Your calculus might look different depending on your internal capabilities and resources. Good luck!

1 comments

Perhaps I wasn’t clear in my post. Templates to me means distributing them in a usable fashion, and all templates should be able to be used via invoking some binary and providing inputs/flags.

Similar to helm.

Right now, we are using dotnet new templates, which is .net’a way of creating new apps, yeoman for npm, etc.

No copying and pasting. Copying and pasting isn’t DRY and is currently ramped at my org, since we didn’t have any shared templates

What’s the deal with templates? I make new projects infrequently. Templates save me little time.

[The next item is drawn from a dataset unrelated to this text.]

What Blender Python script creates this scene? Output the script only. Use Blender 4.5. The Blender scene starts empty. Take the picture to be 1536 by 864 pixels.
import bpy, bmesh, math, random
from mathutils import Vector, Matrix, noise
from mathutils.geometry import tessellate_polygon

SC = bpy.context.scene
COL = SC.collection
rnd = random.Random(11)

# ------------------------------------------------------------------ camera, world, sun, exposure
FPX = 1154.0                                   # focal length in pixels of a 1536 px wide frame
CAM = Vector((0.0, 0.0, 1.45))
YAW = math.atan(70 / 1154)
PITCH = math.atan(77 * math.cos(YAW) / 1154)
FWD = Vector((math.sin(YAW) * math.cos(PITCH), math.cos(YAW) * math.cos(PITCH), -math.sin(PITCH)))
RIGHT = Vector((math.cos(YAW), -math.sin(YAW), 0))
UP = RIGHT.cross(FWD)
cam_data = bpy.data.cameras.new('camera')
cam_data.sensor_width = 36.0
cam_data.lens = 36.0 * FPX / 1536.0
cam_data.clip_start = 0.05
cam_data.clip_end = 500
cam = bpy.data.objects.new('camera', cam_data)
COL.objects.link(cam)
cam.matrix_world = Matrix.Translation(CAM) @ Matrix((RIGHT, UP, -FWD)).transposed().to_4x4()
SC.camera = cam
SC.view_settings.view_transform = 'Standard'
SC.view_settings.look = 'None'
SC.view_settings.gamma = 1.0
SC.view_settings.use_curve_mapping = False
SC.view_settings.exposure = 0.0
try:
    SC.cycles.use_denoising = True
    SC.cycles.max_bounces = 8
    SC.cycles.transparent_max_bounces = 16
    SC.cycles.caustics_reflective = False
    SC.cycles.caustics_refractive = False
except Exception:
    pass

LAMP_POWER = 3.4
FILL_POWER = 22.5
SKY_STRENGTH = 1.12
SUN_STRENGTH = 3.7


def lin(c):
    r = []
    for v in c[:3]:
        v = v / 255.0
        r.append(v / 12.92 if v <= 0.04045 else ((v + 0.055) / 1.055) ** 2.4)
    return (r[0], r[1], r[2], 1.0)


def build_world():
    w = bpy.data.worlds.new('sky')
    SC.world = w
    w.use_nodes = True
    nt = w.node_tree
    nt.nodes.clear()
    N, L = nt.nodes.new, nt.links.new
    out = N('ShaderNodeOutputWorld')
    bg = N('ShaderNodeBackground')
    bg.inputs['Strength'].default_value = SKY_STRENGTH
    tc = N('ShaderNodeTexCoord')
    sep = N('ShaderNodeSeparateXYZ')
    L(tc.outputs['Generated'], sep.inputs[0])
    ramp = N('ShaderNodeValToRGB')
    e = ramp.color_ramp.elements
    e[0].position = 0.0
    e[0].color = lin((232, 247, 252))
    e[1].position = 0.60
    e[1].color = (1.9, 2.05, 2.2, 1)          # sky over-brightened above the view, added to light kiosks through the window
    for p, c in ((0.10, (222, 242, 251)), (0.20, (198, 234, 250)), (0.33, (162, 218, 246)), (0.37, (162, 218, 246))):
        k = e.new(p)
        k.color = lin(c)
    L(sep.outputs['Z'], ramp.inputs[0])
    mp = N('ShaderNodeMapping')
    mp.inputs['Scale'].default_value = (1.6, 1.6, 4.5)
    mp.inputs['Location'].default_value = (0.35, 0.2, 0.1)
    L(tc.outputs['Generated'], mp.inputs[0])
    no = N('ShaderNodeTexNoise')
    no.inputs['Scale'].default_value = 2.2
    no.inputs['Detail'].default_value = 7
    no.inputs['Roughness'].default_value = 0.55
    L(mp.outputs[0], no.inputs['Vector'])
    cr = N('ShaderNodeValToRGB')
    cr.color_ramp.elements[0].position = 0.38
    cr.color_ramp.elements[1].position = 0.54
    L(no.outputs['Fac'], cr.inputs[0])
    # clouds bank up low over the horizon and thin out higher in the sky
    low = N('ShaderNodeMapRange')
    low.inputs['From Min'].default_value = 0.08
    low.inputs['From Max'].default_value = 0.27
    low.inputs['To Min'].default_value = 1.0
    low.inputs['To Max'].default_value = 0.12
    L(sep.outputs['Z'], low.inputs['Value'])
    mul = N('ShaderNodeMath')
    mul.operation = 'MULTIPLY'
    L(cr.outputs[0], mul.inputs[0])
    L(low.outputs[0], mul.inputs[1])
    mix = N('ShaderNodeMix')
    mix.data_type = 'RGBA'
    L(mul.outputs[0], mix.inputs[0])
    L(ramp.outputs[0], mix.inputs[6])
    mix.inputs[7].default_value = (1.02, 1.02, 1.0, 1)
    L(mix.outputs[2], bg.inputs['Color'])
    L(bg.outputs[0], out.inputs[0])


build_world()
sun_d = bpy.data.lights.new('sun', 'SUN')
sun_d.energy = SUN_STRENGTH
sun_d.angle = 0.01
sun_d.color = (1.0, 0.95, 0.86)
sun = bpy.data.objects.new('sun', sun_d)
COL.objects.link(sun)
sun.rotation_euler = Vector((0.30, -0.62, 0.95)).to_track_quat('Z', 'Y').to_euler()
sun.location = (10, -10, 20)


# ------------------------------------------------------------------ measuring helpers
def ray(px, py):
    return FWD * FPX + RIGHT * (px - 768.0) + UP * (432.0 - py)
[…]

I spend far more time struggling to fix broken code, fitting existing code to new requirements, etc
Templates to me means distributing them in a usable fashion, and all templates should be able to be used via invoking some binary and providing inputs/flags.

I am wondering why nobody talks about using version control tools for templates. Git lacks the ability to replace variables and handle flags, but it allows to rebase a small micro service on top of the latest version of the template.

These are version controlled. We use semver and they are released using the languages package manager :)
And how do you update a project started with template x version 1.2.3 to template 1.3.4?
How often do developers have to make the same changes to their dotnet new templates? How often will they have to make changes as a result of the central team making an update to the central template that breaks their setup?

When somebody needs to use an escape hatch, how painful are you gonna make it to keep that escape hatch running?

So essentially in dotnet, when you create a new project, you run

Dotnet new templateName

Dotnet runs that template and out comes dotnet code.

That is what we have built and we consume internal libraries we created in order to keep people updated with changes.

But at the end of the day, it’s just dotnet code, don’t like what or how we did something? Go ahead and change it. It’s just regular code.

It’s similar to running “helm create {name}” or npm run create-react-app, but developed internally.